Итак, как бы ни осуществлялся в хиатусе «sub contrario» Лютера «абсолютный парадокс» (Керкегор), речь не идет о его статичном выражении; скорее, эта парадоксальная формула обладает внутренней динамикой, выражающейся в обусловленности цели (обнищал, чтобы вы обогатились). Эта обусловленность зажигает свет во тьме рационального непонимания, и это свет любви, согласно логике, по которой Павел «рассуждает» (κρίναντας) (2 Кор 5:14: «любовь Христова» побуждает и вынуждает Павла сделать это заключение и экзистенциальный вывод из него): если смерть Иисуса есть функция абсолютной любви «Он умер за всех», то именно она обладает действенностью и силою осуществления принципа. Конечно, это не «формальная логика», но логика, содержательно исполненная уникальности и личностности вечного и воплотившегося Логоса, она сотворена Им и идентична Ему. Эта единственная в своем роде сила осуществления также относится к «соблазну», ее нельзя «смягчить» и «опустошить». Новый Завет знает только эту логику, и никакую иную.
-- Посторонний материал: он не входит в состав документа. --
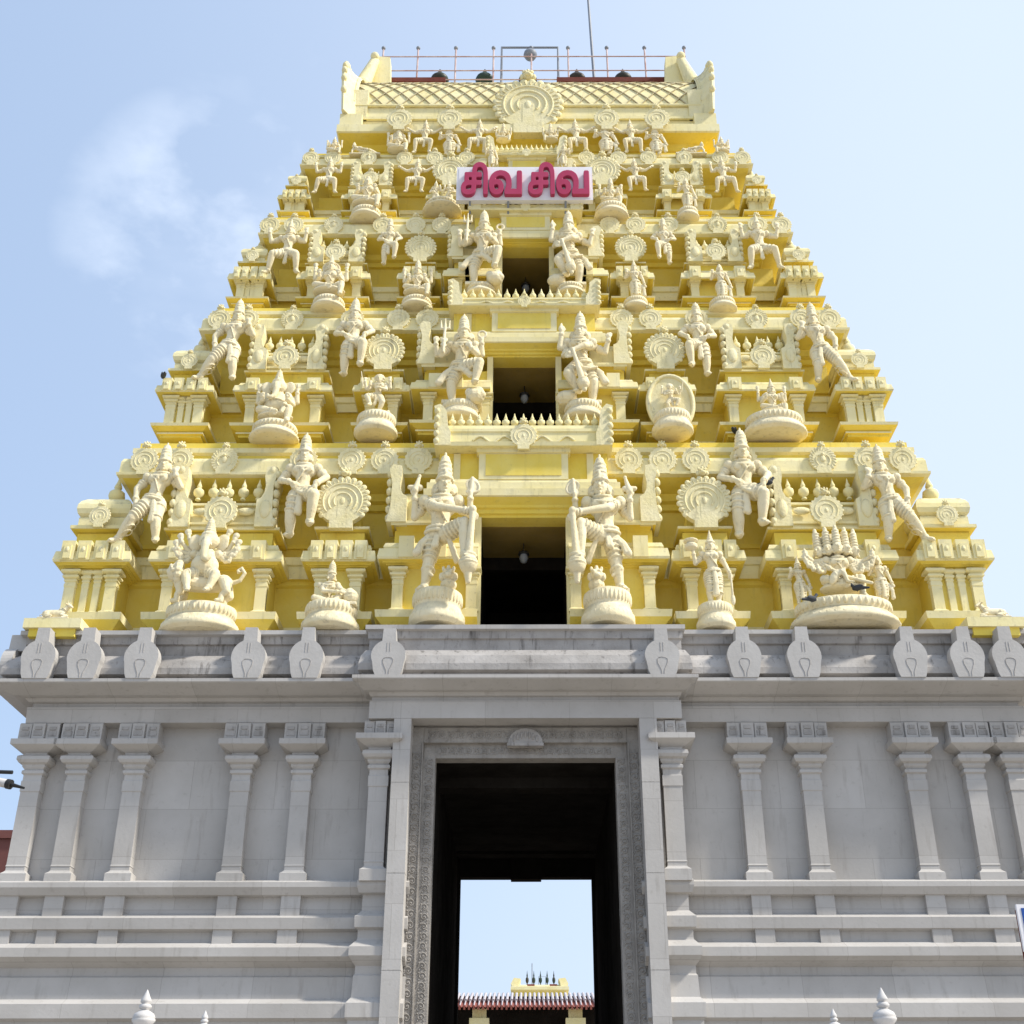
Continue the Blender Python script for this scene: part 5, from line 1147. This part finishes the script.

Итак, как бы ни осуществлялся в хиатусе «sub contrario» Лютера «абсолютный парадокс» (Керкегор), речь не идет о его статичном выражении; скорее, эта парадоксальная формула обладает внутренней динамикой, выражающейся в обусловленности цели (обнищал, чтобы вы обогатились). Эта обусловленность зажигает свет во тьме рационального непонимания, и это свет любви, согласно логике, по которой Павел «рассуждает» (κρίναντας) (2 Кор 5:14: «любовь Христова» побуждает и вынуждает Павла сделать это заключение и экзистенциальный вывод из него): если смерть Иисуса есть функция абсолютной любви «Он умер за всех», то именно она обладает действенностью и силою осуществления принципа. Конечно, это не «формальная логика», но логика, содержательно исполненная уникальности и личностности вечного и воплотившегося Логоса, она сотворена Им и идентична Ему. Эта единственная в своем роде сила осуществления также относится к «соблазну», ее нельзя «смягчить» и «опустошить». Новый Завет знает только эту логику, и никакую иную.
Именно поэтому Е. Штауфер называет приведенный топос Павла «формулой прорыва» и считает ее «оригинальным развитием», выходящим за пределы мифической схемы сошествия и восшествия, поскольку «парадоксальное прерывание тезиса преодолевается диалектическим обратным движением придаточного предложения цели». Тем самым «друг другу противополагаются парадокс и рацио, скандал и софия, смерть и жизнь», так что здесь «разрушается или созидается любое понимание Бога, мира и истории».[148] Невозможно богословие, которое не было бы внутренне охарактеризовано и структурировано «словом о кресте», как невозможно и богословие, которое перед лицом грандиозного конфликта (соблазна) между Богом и человеком останавливается на уровне бытия и мышления (в любом случае такое диалектическое богословие не могло бы быть богословием Павла).
Все это верно и в отношении заостренных диалектических формулировок 1 Кор 1:1731, полемический антигностический подтекст которых продемонстрировал У. Вилькенс.[149] «Мудрость» коринфян окончательно поместила верующего за пределами креста, и причина этого в том, что Христос (= София), сошествие которого не познали ни ангелы, ни мировые архонты, якобы по ошибке был распят властями (Павел сам уверенно подхватывает в пылу полемики эту идеологию: 1 Кор 2:8!), в то время как вся сила Его самораскрытия заключалась именно в Его возвышении, или воскресении. В противоположность такому пониманию Павел настаивает прежде всего на парадоксе креста: в слабости Бога проявляется Его сила, в Его «безумии» открывается Его превосходство над всей человеческой премудростью. Именно поэтому Павел перед лицом людей, считающих, что крест уже находится у них за спиной, не желает «знать ничего, кроме Распятого». В Нем заключается центр спасения. Однако это полемическое сокращение все же заключает в себе динамику прорыва: если немощное Божье сильнее, немудрое Бога мудрее человека, то «эти необычные сравнительные степени были бы бессмысленными парадоксами, если бы они не указывали на то, что в событии распятия действительно сильно и действительно мудро Тем самым, очевидно, подчеркивается событие воскрешения Богом, однако так, что оно неразрывно, тесно и существенно связывается с тезисом о распятии Христа».[150] Поэтому Павел вполне сознательно говорит о «Христераспятом» (1 Кор 1:23; 2:2): «пневматик это тот, кто обладает духом Христа распятого для провозглашения распятого Христа здесь необходимо использовать весь пафос высказываний гностика», вплоть до возникновения недоразумений,[151] если полемические обороты не уравновешиваются другими вероучительными формулировками.